Sunday, September 18, 2011

Friendships in Japan

The other day I found an article in the Japan Times ( our school subscribed to it, and we get it delivered every morning) about friendships here. First I didn't know what to think, as it was written by a person who usually writes about Japanese culture pointing out bad things mainly. He wrote how difficult it is to make real friends here, and he basically have no Japanese friends at all, only foreigners.

However, the next day issue featured a number of comments from readers on this topic, and it was very interesting to read. Other foreigners (British, American, Indian, etc.) wrote about their own experiences, and suddenly I realized it is not just me, who feels so terribly lonely in this country, being unable to make friends with Japanese people. They pointed out a few things, such as friendships tend to have an expiry date. I think they called it "natural shelf life". Such occasions, such as we NETs changing schools, or Japanese pople getting tranferred to different branches of their companies, often terminate friendships, simply because it will become troublesome to meet outside work. Also, in Japan, people make most of their friends throughout elementary, junior high and high schools and colleges. When they become work force, it is difficult to make friends at the workplace, due to this superior and subordinate relationship thing, that people take very seriously here. Even if you don't like your superior (senpai) you have to show great respect, and basically do anything he/she asks you to do. 

It is just so true. I've thought many times that I finally succeeded making friends, but when I got transferred somewhere else, even if it was in the same town, those people just faded out...every single one of them. Another thing mentioned was that sharing private information is quite different. Some topics I could freely discuss with my best friend back home, I would never be able to talk about to a Japanese friend, no matter how close.It happened to me many times that I was asked some personal question (they often think here it's all right to ask some blunt questions from foreigners, because our culture is more opened), I answred and asked back "So, how about you?", and what I got was often awkward silence or some vague answer I had no idea what it actually meant. Or for example, if they get sick, they don't get in touch with you about, not to cause incovenience by making you worry or something. I have first hand experience in this field as well. 

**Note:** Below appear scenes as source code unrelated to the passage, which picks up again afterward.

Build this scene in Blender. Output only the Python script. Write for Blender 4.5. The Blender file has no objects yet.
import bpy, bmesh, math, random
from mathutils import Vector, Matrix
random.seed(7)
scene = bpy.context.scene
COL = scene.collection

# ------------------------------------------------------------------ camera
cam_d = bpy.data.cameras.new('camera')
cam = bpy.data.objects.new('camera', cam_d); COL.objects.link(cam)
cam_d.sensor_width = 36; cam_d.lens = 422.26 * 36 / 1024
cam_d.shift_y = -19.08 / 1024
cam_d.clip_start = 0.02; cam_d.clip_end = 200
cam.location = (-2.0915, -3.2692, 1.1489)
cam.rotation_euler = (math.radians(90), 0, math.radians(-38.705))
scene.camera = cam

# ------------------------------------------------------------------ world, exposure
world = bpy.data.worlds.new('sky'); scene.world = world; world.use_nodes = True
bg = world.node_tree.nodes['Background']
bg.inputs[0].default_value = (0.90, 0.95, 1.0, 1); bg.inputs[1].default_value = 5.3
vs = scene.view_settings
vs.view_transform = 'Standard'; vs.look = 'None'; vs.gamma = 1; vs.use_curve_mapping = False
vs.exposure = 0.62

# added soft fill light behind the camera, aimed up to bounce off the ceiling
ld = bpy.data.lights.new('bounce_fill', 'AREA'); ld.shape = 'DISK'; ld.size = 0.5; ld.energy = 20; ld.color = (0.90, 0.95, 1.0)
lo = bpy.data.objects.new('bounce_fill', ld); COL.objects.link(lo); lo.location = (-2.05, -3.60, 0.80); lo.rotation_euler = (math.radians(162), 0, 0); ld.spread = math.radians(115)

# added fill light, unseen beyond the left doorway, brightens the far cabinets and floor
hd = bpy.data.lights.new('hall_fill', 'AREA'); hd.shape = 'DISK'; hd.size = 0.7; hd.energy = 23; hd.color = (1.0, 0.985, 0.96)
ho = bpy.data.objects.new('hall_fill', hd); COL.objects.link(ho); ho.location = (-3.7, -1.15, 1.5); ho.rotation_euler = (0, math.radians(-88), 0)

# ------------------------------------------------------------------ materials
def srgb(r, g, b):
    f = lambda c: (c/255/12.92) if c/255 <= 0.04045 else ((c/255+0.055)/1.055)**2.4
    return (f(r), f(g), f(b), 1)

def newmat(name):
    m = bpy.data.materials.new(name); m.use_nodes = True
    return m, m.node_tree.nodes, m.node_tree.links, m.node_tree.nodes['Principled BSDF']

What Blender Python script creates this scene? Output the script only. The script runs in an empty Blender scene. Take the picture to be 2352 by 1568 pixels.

Then there is the lack of actual meeting. I have a number of Japanese acquaintences, whom I originally thought were friends, but kind of graded them down, we were close while working or studying at the same place, but after that, even if we occasionally keep in touch, and if I would ask to meet up, I wouldn't get a straight answer, just a kind of maybe. Then usually we don't meet. Keeping in touch seems to be fine for them, but the lot of overtime work and stress makes it just stressful for them to actually meet their "friends" more often than a couple of times a year. If I had a real friend living in the same city, we would meet up like, what?, every weekend, or once or twice a month at least.

These are things that I learned from those comments and my experiences. I bet many people would agree with me when I say that this country is the loneliest  in the world. After spending 5 years here, there is only one person that I would call my true and close friend. We met on the internet, when I was in high school, she let me homestay at her place when I first visited Japan, she is like a big sister to me. But even with her, we keep in touch online, and for different reasons, we usually don't meet more than once or twice a year.  I wish we could but again, I believe it would be considerable stress to her nag her all the time to meet me. So, I have to accept it. Yeah, it is very lonely most of the time, but that few hours we can spend together are always so enjoyable that it makes up for the loneliness of waiting. Therefore I'm glad to wait. But believe me, there are very few people that are worth this waiting. I'm glad that at least I found her. One of the people commenting on the article was a woman, staying in Japan for 20 years, without any real Japanese friends. And her situation seems to be quite a common thing. I guess we are just not supposed to measure friendships here the way we measure beck home. If there would be a switch we could push to change attitude, that would be grate. But we don't have, so we have to put up with our misery. Accept that we will always be foreigners first, and not friend material human beings for most people. There will always be people out there who just want to practice English with you, and fade out as soon as your Japanese ability improves, and allows you to do everyday conversation in Japanese.

So, if you want to come here, don't really hope for long-time besties, because most likely it's not gonna happen, or not in the way you want to. Make sure you're on facebook and try to keep in touch with the other foreigners here, if you want people you can hang out with outside work.
I hope this information helps you guys and gave you some insight into the difficulties of life here. Although I believe, this is not a phenomenon true only in Japan. I guess it is almost always the case when cultures so different meet.